What the task asks: Reproduce, word for word, every line from the first one down to the line containing "cam.matrix_world = mw", and nothing else.
• • • • •
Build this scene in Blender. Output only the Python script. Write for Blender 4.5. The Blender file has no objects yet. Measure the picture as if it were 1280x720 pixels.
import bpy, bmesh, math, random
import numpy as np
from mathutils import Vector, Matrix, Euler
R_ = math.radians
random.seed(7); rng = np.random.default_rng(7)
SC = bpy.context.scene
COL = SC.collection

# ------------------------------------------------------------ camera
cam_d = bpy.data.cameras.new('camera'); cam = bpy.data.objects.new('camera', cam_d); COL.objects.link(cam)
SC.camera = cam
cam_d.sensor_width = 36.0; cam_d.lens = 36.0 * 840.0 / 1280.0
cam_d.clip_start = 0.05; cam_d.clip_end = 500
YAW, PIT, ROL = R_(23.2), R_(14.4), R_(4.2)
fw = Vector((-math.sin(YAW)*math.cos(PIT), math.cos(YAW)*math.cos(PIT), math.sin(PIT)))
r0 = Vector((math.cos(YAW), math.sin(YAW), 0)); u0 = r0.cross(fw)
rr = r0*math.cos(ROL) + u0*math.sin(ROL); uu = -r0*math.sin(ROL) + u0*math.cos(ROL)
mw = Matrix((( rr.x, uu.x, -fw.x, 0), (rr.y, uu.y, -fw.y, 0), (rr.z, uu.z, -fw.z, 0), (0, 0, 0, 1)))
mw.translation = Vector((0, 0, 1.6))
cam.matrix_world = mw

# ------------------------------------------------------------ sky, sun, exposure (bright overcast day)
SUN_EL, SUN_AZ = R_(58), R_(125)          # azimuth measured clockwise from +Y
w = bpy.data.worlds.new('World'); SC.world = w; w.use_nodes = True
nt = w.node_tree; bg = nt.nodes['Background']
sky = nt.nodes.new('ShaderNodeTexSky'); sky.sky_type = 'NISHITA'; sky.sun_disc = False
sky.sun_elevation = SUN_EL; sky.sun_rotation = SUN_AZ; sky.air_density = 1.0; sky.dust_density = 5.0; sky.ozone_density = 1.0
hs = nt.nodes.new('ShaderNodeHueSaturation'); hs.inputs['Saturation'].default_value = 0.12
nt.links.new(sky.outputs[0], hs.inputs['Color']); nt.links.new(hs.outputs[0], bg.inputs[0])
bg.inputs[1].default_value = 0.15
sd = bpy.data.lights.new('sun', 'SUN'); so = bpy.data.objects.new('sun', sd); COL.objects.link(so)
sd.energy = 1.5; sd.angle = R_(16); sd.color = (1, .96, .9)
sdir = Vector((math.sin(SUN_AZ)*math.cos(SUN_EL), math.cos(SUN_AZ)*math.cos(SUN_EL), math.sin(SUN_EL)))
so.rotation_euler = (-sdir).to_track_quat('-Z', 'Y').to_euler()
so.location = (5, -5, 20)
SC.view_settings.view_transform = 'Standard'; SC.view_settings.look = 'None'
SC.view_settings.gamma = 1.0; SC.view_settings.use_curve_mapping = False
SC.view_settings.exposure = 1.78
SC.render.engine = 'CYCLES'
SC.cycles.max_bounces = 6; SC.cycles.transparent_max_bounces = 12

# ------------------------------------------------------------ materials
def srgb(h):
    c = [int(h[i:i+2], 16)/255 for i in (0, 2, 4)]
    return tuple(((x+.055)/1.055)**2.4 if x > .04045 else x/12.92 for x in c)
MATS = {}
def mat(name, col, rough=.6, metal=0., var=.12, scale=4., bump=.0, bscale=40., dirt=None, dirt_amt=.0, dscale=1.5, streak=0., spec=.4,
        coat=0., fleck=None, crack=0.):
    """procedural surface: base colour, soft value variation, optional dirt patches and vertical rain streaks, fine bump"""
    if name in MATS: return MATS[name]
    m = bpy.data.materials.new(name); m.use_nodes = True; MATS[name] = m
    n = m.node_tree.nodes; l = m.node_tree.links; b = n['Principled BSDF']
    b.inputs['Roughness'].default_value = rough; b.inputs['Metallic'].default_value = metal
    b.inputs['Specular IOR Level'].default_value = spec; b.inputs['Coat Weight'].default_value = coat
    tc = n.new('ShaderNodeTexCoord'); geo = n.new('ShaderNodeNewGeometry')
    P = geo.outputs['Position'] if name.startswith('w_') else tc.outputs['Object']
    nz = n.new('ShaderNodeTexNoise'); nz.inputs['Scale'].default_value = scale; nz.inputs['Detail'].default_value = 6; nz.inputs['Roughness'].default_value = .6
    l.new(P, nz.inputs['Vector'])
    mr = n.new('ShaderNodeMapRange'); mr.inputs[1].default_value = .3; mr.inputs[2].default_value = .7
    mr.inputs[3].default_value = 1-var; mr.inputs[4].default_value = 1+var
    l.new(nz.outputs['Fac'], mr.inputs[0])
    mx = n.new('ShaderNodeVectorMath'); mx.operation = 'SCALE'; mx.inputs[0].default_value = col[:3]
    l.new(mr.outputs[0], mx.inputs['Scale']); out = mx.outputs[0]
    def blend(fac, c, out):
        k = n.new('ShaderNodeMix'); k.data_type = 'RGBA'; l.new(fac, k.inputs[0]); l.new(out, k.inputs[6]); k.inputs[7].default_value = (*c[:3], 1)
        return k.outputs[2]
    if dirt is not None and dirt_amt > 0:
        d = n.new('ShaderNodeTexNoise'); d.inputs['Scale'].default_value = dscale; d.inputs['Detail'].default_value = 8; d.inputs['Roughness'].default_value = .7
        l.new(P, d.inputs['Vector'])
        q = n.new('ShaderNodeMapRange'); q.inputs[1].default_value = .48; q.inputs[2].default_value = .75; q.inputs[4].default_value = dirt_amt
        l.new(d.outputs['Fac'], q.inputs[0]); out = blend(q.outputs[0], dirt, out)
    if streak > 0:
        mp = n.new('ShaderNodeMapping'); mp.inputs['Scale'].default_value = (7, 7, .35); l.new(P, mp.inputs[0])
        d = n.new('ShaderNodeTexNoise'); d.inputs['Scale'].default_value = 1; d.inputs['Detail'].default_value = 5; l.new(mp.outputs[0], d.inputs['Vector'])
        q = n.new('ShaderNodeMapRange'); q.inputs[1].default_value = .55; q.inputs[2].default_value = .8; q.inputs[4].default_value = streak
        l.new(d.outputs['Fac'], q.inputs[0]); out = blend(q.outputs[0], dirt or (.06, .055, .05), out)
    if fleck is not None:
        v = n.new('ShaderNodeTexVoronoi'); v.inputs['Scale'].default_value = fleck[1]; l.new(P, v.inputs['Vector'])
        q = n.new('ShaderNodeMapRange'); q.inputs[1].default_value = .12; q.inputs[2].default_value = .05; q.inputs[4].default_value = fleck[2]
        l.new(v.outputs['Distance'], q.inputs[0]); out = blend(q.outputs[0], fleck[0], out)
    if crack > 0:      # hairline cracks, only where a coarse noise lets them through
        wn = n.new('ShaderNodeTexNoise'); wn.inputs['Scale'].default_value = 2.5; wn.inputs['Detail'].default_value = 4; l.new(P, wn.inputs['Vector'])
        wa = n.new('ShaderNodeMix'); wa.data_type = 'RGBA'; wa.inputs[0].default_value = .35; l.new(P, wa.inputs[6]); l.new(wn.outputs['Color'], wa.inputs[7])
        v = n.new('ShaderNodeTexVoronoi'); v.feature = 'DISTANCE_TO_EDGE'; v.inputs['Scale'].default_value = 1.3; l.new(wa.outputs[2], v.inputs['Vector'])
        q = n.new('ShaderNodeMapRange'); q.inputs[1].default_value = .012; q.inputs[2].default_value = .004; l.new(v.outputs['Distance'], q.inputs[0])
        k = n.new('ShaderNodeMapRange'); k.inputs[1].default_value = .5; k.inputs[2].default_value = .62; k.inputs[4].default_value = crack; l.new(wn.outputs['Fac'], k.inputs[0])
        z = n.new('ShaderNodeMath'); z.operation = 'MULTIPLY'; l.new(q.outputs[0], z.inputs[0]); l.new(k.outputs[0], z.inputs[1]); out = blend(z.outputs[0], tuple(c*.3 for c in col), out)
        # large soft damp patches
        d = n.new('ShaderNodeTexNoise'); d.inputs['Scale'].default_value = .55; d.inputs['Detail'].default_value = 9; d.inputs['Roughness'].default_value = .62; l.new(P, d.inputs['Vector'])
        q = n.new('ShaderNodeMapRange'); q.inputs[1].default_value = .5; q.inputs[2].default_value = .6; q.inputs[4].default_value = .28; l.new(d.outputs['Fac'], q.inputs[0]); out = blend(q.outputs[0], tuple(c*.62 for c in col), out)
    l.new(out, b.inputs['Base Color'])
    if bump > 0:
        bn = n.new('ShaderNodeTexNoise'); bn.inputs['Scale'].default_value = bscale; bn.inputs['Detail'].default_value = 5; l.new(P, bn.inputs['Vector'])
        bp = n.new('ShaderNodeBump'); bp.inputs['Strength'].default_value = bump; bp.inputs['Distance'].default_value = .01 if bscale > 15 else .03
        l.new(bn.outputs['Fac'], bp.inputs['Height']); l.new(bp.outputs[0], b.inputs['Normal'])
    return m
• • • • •
Response for this exercise:
Build this scene in Blender. Output only the Python script. Write for Blender 4.5. The Blender file has no objects yet. Measure the picture as if it were 1280x720 pixels.
import bpy, bmesh, math, random
import numpy as np
from mathutils import Vector, Matrix, Euler
R_ = math.radians
random.seed(7); rng = np.random.default_rng(7)
SC = bpy.context.scene
COL = SC.collection

# ------------------------------------------------------------ camera
cam_d = bpy.data.cameras.new('camera'); cam = bpy.data.objects.new('camera', cam_d); COL.objects.link(cam)
SC.camera = cam
cam_d.sensor_width = 36.0; cam_d.lens = 36.0 * 840.0 / 1280.0
cam_d.clip_start = 0.05; cam_d.clip_end = 500
YAW, PIT, ROL = R_(23.2), R_(14.4), R_(4.2)
fw = Vector((-math.sin(YAW)*math.cos(PIT), math.cos(YAW)*math.cos(PIT), math.sin(PIT)))
r0 = Vector((math.cos(YAW), math.sin(YAW), 0)); u0 = r0.cross(fw)
rr = r0*math.cos(ROL) + u0*math.sin(ROL); uu = -r0*math.sin(ROL) + u0*math.cos(ROL)
mw = Matrix((( rr.x, uu.x, -fw.x, 0), (rr.y, uu.y, -fw.y, 0), (rr.z, uu.z, -fw.z, 0), (0, 0, 0, 1)))
mw.translation = Vector((0, 0, 1.6))
cam.matrix_world = mw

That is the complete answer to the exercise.